La
porte maudite de l’église de Saint-André-les-Vergers
A gauche du grand portail « des maraîchers »
(Ouest) de l’église paroissiale, existe une porte secondaire dont les clous,
disposés en forme de X rappellent la croix de Saint André. Cette porte mystérieuse,
est « la porte des Lépreux », laquelle d’ailleurs fut longtemps
condamnée et murée à la suite de l’épisode suivant :
Deux enfants Dryats venaient de se marier. Leur bonheur
paraissait sans mélange si la lèpre, une lèpre affreuse, n’était venue attaquer
les membres et le visage du jeune époux. Défiguré, hideux et surtout
contagieux, celui-ci fut bientôt retranché de la communauté des vivants selon
l’usage habituel déterminé en pareille circonstance.

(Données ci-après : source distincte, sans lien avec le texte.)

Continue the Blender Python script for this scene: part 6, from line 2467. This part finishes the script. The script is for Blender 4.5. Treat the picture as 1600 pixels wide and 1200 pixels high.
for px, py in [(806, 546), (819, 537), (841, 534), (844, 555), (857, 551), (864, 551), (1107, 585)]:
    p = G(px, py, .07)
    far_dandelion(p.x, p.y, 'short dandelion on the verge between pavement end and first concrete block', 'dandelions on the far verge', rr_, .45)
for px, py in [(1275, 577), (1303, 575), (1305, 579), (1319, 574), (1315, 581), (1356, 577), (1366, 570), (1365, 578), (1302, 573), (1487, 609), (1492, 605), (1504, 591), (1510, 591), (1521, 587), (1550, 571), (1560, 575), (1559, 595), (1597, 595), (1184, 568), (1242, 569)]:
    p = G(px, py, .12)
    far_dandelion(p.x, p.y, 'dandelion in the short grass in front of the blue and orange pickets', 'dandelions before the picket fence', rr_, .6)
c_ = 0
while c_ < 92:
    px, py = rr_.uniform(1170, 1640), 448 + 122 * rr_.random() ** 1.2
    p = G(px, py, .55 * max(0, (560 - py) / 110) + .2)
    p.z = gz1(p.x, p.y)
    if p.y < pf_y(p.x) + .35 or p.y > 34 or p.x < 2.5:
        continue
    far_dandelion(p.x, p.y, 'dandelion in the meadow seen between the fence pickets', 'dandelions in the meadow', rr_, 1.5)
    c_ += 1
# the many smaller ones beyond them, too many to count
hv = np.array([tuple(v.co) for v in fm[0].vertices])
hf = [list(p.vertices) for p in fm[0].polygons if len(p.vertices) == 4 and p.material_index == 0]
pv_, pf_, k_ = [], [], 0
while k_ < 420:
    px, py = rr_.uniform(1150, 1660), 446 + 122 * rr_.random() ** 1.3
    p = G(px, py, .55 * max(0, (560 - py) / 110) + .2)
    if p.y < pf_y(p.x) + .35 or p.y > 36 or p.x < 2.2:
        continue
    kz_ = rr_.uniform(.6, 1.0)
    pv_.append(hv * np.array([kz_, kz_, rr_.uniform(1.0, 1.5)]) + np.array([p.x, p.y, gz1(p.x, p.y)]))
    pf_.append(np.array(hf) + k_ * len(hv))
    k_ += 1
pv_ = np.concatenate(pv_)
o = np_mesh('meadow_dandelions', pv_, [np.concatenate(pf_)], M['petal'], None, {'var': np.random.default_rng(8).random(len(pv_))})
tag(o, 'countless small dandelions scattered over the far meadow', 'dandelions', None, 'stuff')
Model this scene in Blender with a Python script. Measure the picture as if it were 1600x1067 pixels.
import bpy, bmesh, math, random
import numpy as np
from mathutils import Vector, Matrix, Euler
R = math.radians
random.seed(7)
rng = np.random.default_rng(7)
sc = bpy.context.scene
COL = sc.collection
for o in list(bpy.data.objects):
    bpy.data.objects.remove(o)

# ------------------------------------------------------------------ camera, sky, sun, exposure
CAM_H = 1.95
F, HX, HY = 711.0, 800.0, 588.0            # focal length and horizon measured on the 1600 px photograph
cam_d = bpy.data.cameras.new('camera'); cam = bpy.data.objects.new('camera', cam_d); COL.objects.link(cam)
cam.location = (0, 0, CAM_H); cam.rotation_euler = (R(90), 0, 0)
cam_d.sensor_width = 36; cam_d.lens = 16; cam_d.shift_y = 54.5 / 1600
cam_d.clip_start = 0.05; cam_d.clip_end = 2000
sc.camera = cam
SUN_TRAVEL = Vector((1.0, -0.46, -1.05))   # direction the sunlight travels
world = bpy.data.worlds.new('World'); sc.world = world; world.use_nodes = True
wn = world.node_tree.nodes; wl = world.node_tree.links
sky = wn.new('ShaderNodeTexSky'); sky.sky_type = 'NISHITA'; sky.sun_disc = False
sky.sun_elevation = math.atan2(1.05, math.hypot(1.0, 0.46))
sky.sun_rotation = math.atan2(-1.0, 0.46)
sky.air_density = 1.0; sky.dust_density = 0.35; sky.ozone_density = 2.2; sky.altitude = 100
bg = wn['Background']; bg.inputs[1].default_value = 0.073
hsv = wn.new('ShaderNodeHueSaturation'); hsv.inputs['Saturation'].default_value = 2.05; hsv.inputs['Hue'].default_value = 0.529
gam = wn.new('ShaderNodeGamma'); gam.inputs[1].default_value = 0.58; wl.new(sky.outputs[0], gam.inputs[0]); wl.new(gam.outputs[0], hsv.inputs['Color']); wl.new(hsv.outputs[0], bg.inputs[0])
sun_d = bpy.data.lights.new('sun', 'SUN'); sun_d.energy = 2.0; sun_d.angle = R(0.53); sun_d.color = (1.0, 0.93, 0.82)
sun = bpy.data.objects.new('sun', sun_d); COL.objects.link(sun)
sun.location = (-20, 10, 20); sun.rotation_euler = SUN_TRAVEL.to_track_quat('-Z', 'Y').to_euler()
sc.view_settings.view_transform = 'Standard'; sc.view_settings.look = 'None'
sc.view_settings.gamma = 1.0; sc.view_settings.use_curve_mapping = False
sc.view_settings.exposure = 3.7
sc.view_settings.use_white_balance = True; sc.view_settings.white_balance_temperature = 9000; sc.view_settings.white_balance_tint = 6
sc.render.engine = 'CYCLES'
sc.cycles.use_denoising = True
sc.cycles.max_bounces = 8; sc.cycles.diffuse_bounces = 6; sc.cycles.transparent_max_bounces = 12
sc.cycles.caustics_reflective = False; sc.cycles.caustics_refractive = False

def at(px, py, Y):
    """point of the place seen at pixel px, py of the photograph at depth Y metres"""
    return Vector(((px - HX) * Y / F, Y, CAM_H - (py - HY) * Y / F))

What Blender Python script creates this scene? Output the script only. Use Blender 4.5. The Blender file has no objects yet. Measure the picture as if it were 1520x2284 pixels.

Sur convocation du curé faite au son lugubre du glas, la
foule des grands jours se rassemble à l’église. L’époux, atteint de la lèpre
est introduit par la porte dérobé qui se referme sur lui, il dirige ses pas
vers la chapelle ardente dressée au milieu du bas-côté nord de l’édifice. La
cérémonie macabre se déroule selon le rituel en vigueur, l’époux est placé sous
le drap mortuaire, le prêtre alors commence l’office des morts, il récite les
prières des défunts avec les aspersions et les encensements accoutumés il
dit :
« À partir de ce jour
tu te tiendras face au vent et tu ne parleras, à personne autrement. Tu ne
quitteras ta maladrerie que pour te rendre à la messe et resteras avec les autres
lépreux. Tu ne dépasseras point ta borde ».
Ensuite, le drap mortuaire est enlevé, le ladre prend une
jaquette grise (sa housse), on lui met une besace sur le dos, une talevelle
(crécelle) en main. Le lépreux est conduit à la ladrerie, suivie par son épouse.
Derrière le prêtre le convoi funèbre s’ébranle, il se dirige non pas vers la
maladrerie de Rosières, pourtant toute proche, mais vers celle des Deux Eaux à
quatre kilomètres de là en direction de Bréviandes.
A Bréviandes, lépreux et lépreuses des Deux Eaux sont là,
ils attendent à distance le nouveau venu auquel le prêtre adresse les défenses
et interdictions qui le concernent. Alors, pour bien marquer que tout est fini,
trois pelletées de terre prises au cimetière, sont jetées sur sa tête avec ces
mots significatifs :
« Mon amy, ci est
signe que tu es mort quant au monde »
Ensuite, le ladre disparait, le cortège prend le chemin
du retour vers l’église de Saint-André où le « mort vivant » est
recommandé une dernière fois au pied des autels.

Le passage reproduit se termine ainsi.